One of the peaks of weird in popular music, Ummagumma is also one of my favorite albums.
The Live Album is, to my mind, of dubious quality (Astronomy Domine, for example, is better
heard in its original context on Piper at the Gates of Dawn), exception made for the quite
brilliant version of 'Careful with that Axe, Eugene'. Seen in its context, however,
the Live Album is a touching tribute to Syd Barret who no longer performed with the band.
Even though Syd Barret's creativity and skill in composition had been lost, some of the
compositions on the Studio Album are good, though they tend to lack the melodic and quite
ingraspable traits that Barret's compositions features. Nevertheless, the Studio Album is original,
to say the least: when the four men split up to work separately, their bizzare ideas and dreams
could unravel completely and uncorrected and the result is a truly impressive variety of sounds
and themes. The spectre of sounds, like human dreams, span from soothing harmony in 'Grantchester
Meadows' to Wright's frightening Sysyphus-compositions.

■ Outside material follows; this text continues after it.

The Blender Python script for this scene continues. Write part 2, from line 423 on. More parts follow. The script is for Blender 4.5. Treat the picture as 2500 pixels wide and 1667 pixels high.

Another common (and perhaps more historically correct) perception of Ummagumma is of it as an
experiment: in Barret's absence, the band needed a restructuring and a new writer had to be
appointed. Further, the band also experimented with various playbacks and samples and in the
light of these experiences, they could produce more mainstream albums by the dawn of the 1970's.
The band had also perfected another of its trademarks by Ummagumma: the tradition of great covers.
Not only is the 'picture is the picture in the picture ...' effect interesting, it becomes truly
psychedelic and interesting as the pictures are not identical. As well, the cover features a reference
to the film Gigi, with which the
album is synchronized.
Whether an independent work of art or merely an experiment, Ummagumma remains an unique and invaluable
musical experience. Certianly not as an introduction to psychedelia, but as a part of the experience at
large, this album - and every aspect of it - remains among my favorites. While the loss of Syd Barret's
genius was significant to music in general and Pink Floyd in particular, musical history without
'Ummagumma' would not have been quite the same.